** Start **

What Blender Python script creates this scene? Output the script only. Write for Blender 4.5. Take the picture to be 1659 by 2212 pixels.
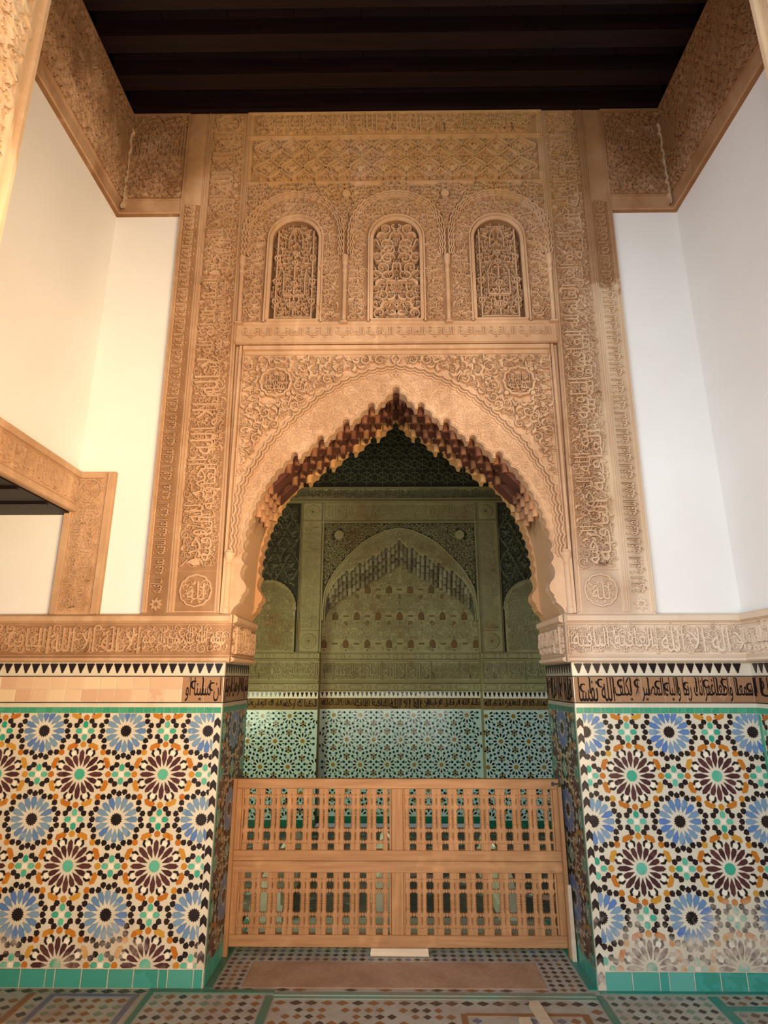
import bpy, math, random, unicodedata
import numpy as np
from mathutils import Vector, Matrix
from mathutils.geometry import tessellate_polygon

for o in list(bpy.data.objects):
    bpy.data.objects.remove(o)
SC = bpy.context.scene
COL = SC.collection

# ------------------------------------------------------------------ camera
PITCH, YAW = math.radians(15.7326), math.radians(-0.6691)
cam_d = bpy.data.cameras.new('camera')
cam = bpy.data.objects.new('camera', cam_d)
COL.objects.link(cam)
cam.location = (-0.041, -3.75, 1.602)
cam.rotation_euler = (math.pi / 2 + PITCH, 0, -YAW)
cam_d.sensor_fit = 'HORIZONTAL'
cam_d.sensor_width = 36.0
cam_d.lens = 36.0 * 1280.51 / 1659.0
cam_d.clip_start = 0.05
SC.camera = cam

# ------------------------------------------------------------------ world, lights, exposure
SC.view_settings.view_transform = 'Standard'
SC.view_settings.look = 'None'
SC.view_settings.exposure = 0.0
SC.view_settings.gamma = 1.0
SC.view_settings.use_curve_mapping = False
world = bpy.data.worlds.new('sky')
SC.world = world
world.use_nodes = True
bg = world.node_tree.nodes['Background']
bg.inputs[0].default_value = (0.80, 0.88, 1.0, 1)
bg.inputs[1].default_value = 0.5


def area(name, loc, target, sx, sy, col, watts, spread=180):
    l = bpy.data.lights.new(name, 'AREA')
    l.shape = 'RECTANGLE'
    l.size, l.size_y = sx, sy
    l.color = col
    l.energy = watts
    l.spread = math.radians(spread)
    o = bpy.data.objects.new(name, l)
    COL.objects.link(o)
    o.location = loc
    d = Vector(target) - Vector(loc)
    o.rotation_euler = d.to_track_quat('-Z', 'Y').to_euler()
    return o


# a sunlit ochre wall across the court (warm), the open sky over it (cool), bright paving, and an added fill lamp inside the chamber
area('sunlit_court_wall', (2.3, -5.0, 1.5), (-1.9, -0.2, 2.7), 2.2, 1.9, (1.0, 0.71, 0.40), 84, 70)
area('open_sky', (-2.3, -5.2, 3.2), (2.1, -0.2, 1.9), 3.0, 2.4, (0.66, 0.83, 1.0), 60, 80)
area('bright_paving', (0.1, -5.0, 0.5), (0.1, 0.5, 3.8), 3.6, 0.9, (1.0, 0.93, 0.85), 84, 150)
area('chamber_fill', (-2.2, 1.1, 1.5), (0.8, 3.6, 0.7), 1.0, 1.4, (0.86, 1.0, 0.68), 31, 150)


sun_d = bpy.data.lights.new('sun', 'SUN')
sun_d.energy = 3.0
sun_d.color = (1.0, 0.90, 0.74)
sun_d.angle = 0.009
sun = bpy.data.objects.new('sun', sun_d)
COL.objects.link(sun)
sun.rotation_euler = Vector((0.45, -0.25, 0.86)).to_track_quat('Z', 'Y').to_euler()   # high over the court; the bay itself stays in shade

# ------------------------------------------------------------------ materials
def lin(c):
    return tuple((x / 255 / 12.92 if x / 255 <= 0.04045 else ((x / 255 + 0.055) / 1.055) ** 2.4) for x in c) + (1.0,)


class NT:
    def __init__(s, name):
        s.m = bpy.data.materials.new(name)
        s.m.use_nodes = True
        s.t = s.m.node_tree
        s.b = s.t.nodes['Principled BSDF']

    def n(s, typ, **kw):
        nd = s.t.nodes.new(typ)
        for k, v in kw.items():
            if k.startswith('i_'):
                nd.inputs[k[2:].replace('_', ' ')].default_value = v
            else:
                setattr(nd, k, v)
        return nd

    def l(s, a, b):
        s.t.links.new(a, b)

    def pos(s):
        return s.n('ShaderNodeNewGeometry').outputs['Position']

    def noise(s, scale, detail=4, vec=None, rough=0.55, stretch=None):
        nd = s.n('ShaderNodeTexNoise')
        nd.inputs['Scale'].default_value = scale
        nd.inputs['Detail'].default_value = detail
        nd.inputs['Roughness'].default_value = rough
        v = vec if vec is not None else s.pos()
        if stretch:
            mp = s.n('ShaderNodeMapping')
            mp.inputs['Scale'].default_value = stretch
            s.l(v, mp.inputs['Vector'])
            v = mp.outputs[0]
        s.l(v, nd.inputs['Vector'])
        return nd.outputs['Fac']

    def mr(s, v, a, b, c=0.0, d=1.0, smooth=False):
        nd = s.n('ShaderNodeMapRange')
        if smooth:
            nd.interpolation_type = 'SMOOTHSTEP'
        for i, x in zip((1, 2, 3, 4), (a, b, c, d)):
            nd.inputs[i].default_value = x
        s.l(v, nd.inputs[0])
        return nd.outputs[0]

    def math(s, op, a, b=None):
        nd = s.n('ShaderNodeMath', operation=op)
        for i, x in enumerate((a, b)):
            if x is None:
                continue
            if isinstance(x, (int, float)):
                nd.inputs[i].default_value = x
            else:
                s.l(x, nd.inputs[i])
        return nd.outputs[0]

    def mix(s, f, a, b):
        nd = s.n('ShaderNodeMix', data_type='RGBA')
        if isinstance(f, (int, float)):
            nd.inputs[0].default_value = f
        else:
            s.l(f, nd.inputs[0])
        for i, x in ((6, a), (7, b)):
            if isinstance(x, tuple):
                nd.inputs[i].default_value = x
            else:
                s.l(x, nd.inputs[i])
        return nd.outputs[2]

    def xyz(s):
        nd = s.n('ShaderNodeSeparateXYZ')
        s.l(s.pos(), nd.inputs[0])
        return nd.outputs

    def bump(s, h, strength, dist=0.01):
        nd = s.n('ShaderNodeBump')
        nd.inputs['Strength'].default_value = strength
        nd.inputs['Distance'].default_value = dist
        s.l(h, nd.inputs['Height'])
        s.l(nd.outputs[0], s.b.inputs['Normal'])

    def done(s, col, rough=0.8, spec=0.3):
        if isinstance(col, tuple):
            s.b.inputs['Base Color'].default_value = col
        else:
            s.l(col, s.b.inputs['Base Color'])
        if isinstance(rough, (int, float)):
            s.b.inputs['Roughness'].default_value = rough
        else:
            s.l(rough, s.b.inputs['Roughness'])
        s.b.inputs['Specular IOR Level'].default_value = spec
        return s.m


def stucco(name, c1, c2, c3, patina_and_light=True):
    t = NT(name)
    a = t.noise(2.2, 6)
    b = t.noise(14, 5)
    col = t.mix(t.mr(a, 0.38, 0.62), lin(c1), lin(c2))
    col = t.mix(t.mr(b, 0.52, 0.75, 0, 0.55), col, lin(c3))
    st = t.noise(1.6, 5, stretch=(3.2, 3.2, 0.5))
    col = t.mix(t.mr(st, 0.56, 0.74, 0, 0.5), col, lin(tuple(min(255, int(q * 1.13)) for q in c3)))
    col = t.mix(t.mr(st, 0.42, 0.28, 0, 0.45), col, lin(tuple(int(q * 0.82) for q in c2)))
    if patina_and_light:   # aged brown varnish-like patination of the upper friezes, flaked off in places, plus painted-in light
        x, y, z = t.xyz()
        zz = t.math('ADD', z, t.mr(a, 0.3, 0.7, -0.6, 0.6))
        f = t.math('MULTIPLY', t.mr(zz, 4.75, 5.75, 0, 1.0, True), t.mr(t.math('ABSOLUTE', x), 1.15, 1.7, 0.55, 0.72))
        col = t.mix(f, col, t.mix(t.mr(t.math('ADD', t.math('ABSOLUTE', x), t.mr(b, 0.3, 0.7, -0.15, 0.15)), 0.9, 1.75), lin((206, 160, 92)), lin((112, 72, 36))))  # pale ochre middle: light painted in against the falloff with height
        fl = t.math('MULTIPLY', t.mr(t.noise(5.5, 6), 0.63, 0.72), t.mr(z, 4.6, 5.4))
        col = t.mix(t.math('MULTIPLY', fl, 0.45), col, lin((206, 178, 142)))
        # side of the right-hand pilaster was left uncleaned above a ragged edge
        r1 = t.mr(t.math('ADD', z, t.mr(b, 0.3, 0.7, -0.1, 0.1)), 4.28, 4.36)
        r2 = t.mr(x, 1.40, 1.44)
        col = t.mix(t.math('MULTIPLY', t.math('MULTIPLY', r1, r2), 0.45), col, lin((140, 92, 52)))
        r4 = t.math('MULTIPLY', t.math('SUBTRACT', 1.0, r1), t.mr(t.math('ADD', x, t.mr(a, 0.3, 0.7, -0.12, 0.12)), 1.30, 1.42))
        col = t.mix(t.math('MULTIPLY', r4, t.mr(st, 0.35, 0.6, 0.25, 0.75)), col, lin((224, 198, 164)))
        # lowest band of the right side: a little limewash, mostly pale light painted in
        r3 = t.math('MULTIPLY', t.mr(x, 0.9, 1.2), t.mr(z, 2.6, 1.9))
        col = t.mix(t.math('MULTIPLY', r3, t.mr(a, 0.3, 0.6, 0.35, 0.8)), col, lin((226, 205, 182)))
    t.bump(t.noise(160, 4), 0.25, 0.004)
    return t.done(col, 0.85, 0.2)


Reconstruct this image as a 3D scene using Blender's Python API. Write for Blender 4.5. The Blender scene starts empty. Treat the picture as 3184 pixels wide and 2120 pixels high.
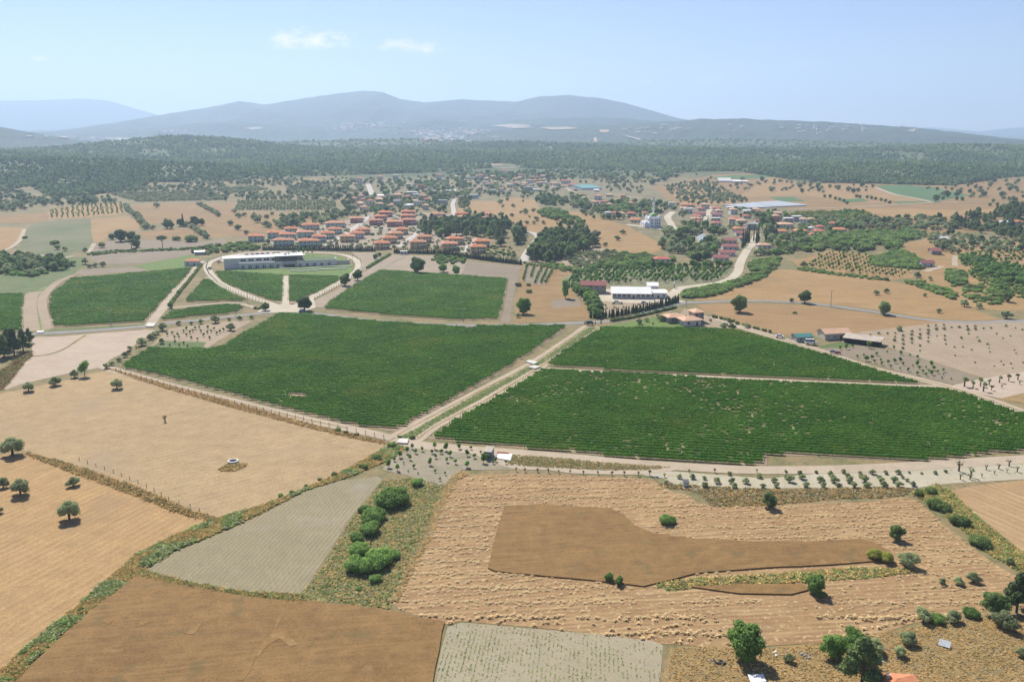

** End **

[Requirements]
Please give again the entries word for word, starting at the first line and ending with the line that contains "COL = SC.collection"; include both of those lines but none of the pictures.

[Answer]
What Blender Python script creates this scene? Output the script only. Write for Blender 4.5. Take the picture to be 1659 by 2212 pixels.
import bpy, math, random, unicodedata
import numpy as np
from mathutils import Vector, Matrix
from mathutils.geometry import tessellate_polygon

for o in list(bpy.data.objects):
    bpy.data.objects.remove(o)
SC = bpy.context.scene
COL = SC.collection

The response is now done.